72. Under the conditions established by the undertakings submitted by the parties, the barriers to entry are, if not exhaustively removed, certainly substantially reduced. The combined effect of all the undertakings is to remove the dominant position created by the notified operation, in so far as they remove the barriers to entry into the markets in question. The high market shares that the merged entity will hold initially will not allow the merged entity to behave independently of the competitive constraints imposed by the effective threat of entry arising from the conditions created by the undertakings.
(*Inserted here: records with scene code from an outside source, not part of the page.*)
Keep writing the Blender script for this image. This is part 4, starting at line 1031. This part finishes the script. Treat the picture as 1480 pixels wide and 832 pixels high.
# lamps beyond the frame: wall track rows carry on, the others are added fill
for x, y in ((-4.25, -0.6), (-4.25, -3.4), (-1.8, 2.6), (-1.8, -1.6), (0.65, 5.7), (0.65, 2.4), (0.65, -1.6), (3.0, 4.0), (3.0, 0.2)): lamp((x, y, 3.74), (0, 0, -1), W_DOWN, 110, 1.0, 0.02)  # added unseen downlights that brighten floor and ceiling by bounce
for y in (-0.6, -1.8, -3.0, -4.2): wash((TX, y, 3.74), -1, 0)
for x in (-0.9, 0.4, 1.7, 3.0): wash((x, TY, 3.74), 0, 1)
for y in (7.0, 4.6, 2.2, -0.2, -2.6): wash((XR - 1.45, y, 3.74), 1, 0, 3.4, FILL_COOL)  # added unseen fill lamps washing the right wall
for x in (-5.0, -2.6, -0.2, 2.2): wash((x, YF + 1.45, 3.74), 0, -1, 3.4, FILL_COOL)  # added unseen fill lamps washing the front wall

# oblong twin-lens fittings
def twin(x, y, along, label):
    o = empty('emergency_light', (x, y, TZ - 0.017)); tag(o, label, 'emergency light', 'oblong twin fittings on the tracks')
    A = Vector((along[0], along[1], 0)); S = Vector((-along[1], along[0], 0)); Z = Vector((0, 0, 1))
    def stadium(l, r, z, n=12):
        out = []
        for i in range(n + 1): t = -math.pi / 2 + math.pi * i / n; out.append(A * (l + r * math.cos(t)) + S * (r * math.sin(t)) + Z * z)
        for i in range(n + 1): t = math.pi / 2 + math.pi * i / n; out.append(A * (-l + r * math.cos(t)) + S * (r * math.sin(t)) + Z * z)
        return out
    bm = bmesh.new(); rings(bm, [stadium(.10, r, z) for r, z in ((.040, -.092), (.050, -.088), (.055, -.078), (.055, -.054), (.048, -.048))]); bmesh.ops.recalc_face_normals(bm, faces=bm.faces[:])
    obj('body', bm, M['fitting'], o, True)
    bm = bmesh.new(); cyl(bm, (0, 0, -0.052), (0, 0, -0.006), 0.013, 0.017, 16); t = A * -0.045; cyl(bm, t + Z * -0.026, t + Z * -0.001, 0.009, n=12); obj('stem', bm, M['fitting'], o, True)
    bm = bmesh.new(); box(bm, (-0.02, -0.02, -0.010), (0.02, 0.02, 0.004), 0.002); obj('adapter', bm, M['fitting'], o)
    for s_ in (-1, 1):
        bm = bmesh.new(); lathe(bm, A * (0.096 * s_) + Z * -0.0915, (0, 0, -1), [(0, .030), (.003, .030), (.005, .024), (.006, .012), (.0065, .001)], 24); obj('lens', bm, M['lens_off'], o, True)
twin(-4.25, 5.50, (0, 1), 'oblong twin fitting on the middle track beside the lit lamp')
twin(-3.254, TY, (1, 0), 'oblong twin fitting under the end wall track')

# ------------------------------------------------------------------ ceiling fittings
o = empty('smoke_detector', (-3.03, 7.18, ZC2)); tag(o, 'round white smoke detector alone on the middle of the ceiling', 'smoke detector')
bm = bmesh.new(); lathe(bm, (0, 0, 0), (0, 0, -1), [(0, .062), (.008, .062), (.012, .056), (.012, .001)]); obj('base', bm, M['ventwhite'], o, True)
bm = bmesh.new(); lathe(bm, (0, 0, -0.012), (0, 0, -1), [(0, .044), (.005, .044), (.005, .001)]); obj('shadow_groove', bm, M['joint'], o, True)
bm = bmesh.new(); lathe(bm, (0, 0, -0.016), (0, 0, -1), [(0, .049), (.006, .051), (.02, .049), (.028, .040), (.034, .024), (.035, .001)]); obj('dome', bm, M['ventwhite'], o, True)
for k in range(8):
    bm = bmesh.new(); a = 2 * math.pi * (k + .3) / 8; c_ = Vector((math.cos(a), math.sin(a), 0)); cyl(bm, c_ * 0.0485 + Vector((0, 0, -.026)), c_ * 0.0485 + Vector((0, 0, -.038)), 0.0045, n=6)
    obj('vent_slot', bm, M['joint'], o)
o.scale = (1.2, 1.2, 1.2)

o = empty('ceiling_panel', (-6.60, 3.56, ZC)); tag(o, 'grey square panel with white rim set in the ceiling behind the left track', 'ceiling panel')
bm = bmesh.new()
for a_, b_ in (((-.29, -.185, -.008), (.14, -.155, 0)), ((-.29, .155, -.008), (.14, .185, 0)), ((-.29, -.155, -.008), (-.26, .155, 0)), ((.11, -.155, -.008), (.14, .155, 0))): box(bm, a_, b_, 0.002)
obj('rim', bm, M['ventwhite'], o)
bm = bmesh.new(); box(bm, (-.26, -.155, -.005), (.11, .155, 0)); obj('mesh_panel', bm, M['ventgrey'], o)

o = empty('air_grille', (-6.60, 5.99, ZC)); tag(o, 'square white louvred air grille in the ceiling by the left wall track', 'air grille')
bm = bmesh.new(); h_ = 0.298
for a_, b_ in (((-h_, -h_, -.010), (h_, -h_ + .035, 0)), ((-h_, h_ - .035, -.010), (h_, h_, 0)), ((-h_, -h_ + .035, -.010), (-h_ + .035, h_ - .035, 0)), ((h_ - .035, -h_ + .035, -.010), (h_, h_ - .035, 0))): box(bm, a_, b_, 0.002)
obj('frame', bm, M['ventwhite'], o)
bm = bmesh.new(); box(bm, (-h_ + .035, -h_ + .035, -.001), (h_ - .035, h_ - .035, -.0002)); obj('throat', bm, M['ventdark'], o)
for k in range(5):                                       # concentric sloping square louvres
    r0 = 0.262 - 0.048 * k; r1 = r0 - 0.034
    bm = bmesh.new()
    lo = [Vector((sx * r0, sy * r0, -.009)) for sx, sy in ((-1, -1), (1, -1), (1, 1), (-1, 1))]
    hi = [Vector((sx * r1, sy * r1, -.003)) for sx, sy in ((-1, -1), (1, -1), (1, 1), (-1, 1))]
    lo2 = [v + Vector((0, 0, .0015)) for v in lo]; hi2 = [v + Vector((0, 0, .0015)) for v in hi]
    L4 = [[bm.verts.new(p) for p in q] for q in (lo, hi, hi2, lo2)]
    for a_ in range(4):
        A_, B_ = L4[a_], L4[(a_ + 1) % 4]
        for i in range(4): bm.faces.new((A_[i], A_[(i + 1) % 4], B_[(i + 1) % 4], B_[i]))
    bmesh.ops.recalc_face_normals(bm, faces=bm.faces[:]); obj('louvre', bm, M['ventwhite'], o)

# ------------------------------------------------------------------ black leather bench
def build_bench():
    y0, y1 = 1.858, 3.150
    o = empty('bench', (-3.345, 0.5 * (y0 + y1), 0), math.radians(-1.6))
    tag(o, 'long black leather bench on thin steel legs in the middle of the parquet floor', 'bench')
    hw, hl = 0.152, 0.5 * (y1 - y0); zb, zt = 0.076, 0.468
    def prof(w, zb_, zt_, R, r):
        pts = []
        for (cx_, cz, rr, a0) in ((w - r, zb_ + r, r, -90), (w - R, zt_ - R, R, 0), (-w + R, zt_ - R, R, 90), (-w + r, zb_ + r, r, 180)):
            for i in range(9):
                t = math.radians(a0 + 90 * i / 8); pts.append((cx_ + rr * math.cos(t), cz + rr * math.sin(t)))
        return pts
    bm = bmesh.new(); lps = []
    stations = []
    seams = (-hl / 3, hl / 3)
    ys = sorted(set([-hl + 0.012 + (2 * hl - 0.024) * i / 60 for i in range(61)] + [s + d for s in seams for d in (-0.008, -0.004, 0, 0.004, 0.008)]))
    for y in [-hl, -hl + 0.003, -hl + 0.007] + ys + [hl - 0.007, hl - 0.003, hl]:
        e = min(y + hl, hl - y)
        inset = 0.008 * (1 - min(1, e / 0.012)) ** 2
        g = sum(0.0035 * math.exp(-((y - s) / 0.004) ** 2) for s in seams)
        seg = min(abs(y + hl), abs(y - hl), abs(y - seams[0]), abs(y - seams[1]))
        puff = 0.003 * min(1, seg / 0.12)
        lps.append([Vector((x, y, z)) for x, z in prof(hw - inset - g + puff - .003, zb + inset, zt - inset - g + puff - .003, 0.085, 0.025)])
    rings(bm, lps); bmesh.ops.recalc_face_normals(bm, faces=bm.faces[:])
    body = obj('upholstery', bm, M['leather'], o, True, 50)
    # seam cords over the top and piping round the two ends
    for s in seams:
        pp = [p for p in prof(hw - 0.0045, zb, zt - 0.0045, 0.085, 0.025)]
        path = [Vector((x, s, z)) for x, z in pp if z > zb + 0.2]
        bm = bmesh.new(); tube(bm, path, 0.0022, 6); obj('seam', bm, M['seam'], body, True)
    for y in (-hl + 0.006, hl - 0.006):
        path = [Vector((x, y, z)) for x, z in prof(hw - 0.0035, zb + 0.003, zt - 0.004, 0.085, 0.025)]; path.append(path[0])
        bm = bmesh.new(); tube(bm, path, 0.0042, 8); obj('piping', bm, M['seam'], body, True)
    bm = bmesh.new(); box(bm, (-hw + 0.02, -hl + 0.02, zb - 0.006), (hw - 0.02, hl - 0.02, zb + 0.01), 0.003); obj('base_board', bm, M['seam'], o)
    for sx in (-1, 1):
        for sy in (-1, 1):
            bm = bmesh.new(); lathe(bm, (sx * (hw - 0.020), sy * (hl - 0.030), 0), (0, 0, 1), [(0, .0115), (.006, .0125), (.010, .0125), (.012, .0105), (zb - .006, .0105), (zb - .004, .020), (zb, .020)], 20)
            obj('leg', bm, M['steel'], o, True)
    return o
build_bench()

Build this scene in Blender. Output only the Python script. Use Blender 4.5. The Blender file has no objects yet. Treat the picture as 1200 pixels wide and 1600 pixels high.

73. Therefore the Commission concludes that these undertakings are sufficient to remove its serious doubts within the meaning of article 6 (1) c), rendering the concentration compatible with the common market.
8. Ancillary restraints
74. The notifying parties have not identified any ancillary restrictions in their agreements which they consider to be directly related and necessary to the implementation of the concentration. It follows that any obligations in the concentration which are restrictions cannot be considered to be directly related to and necessary to the implementation of the joint venture.
9. Conclusion
75. It follows from the above that, subject to full compliance with the commitments made by the parties and annexed to this Décision, the proposed concentration will not create or strengthen a dominant position as a result of which competition will be significantly impeded in the common market or in the EEA or in a substantial part of it.
76. The Commission therefore has decided, subject to full compliance with the commitments made by the parties, not to oppose the notified operation and to declare it compatible with the common market and with the functioning of the EEA Agreement. This decision is adopted in application of Article 6 (1) (b) of Council Regulation (EEC) No. 4064-89 as amended by Council Regulation (EC) No. 1310-97 and Article 57 of the EEA Agreement.
(1) OJ L 395, 30.12.1989, p.1; corrigendum OJ L 257, 21.9.1990, p.13
(2) OJ L 180, 9.7.1997, p.1; corrigendum OJ L 40, 13.2.1998, p.17
(3) E.g., in ENEL/FT/DT (case IV/JV.2), the Commission considered that the Italian telecommunications joint venture WIND was full function despite the fact that it would use the telecommunications network of ENEL, which would remain the owner of the network.
(4) In ENEL/FT/DT, ante, WIND would use the pre-existing network of ENEL and did not have the power to use an alternative network.
(5) In this context "point of origin" and "point of destination" should be understood as "catchment area of an airport".
(6) The size of an airport catchment area varies according to the flight time of the flights concerned: a passenger will accept to travel (e.g. to drive) a longer distance to the departure airport to catch a long haul flight than to catch a short haul flight, because of the minor impact of that travel by car on the total travel time.
(7) In absence of any better estimate, non-time-sensitive passengers have been estimated with the number of economy tickets sold.
(8) Source: Data provided by the parties, Summer 97 & Winter 97-98.
(9) Source: Data provided by the parties, Summer 97 & Winter 97-98.
(10) Market shares on the London-Milan and London-Rome routes
(11) Data provided by the parties, Summer 97 and 97-98 IATA season. Other statistics show that KLM's market share is slightly lower and that indirect traffic represents 12% However, only 1% of such traffic is attributable to Alitalia, so that in any case Alitalia's contribution would be marginal.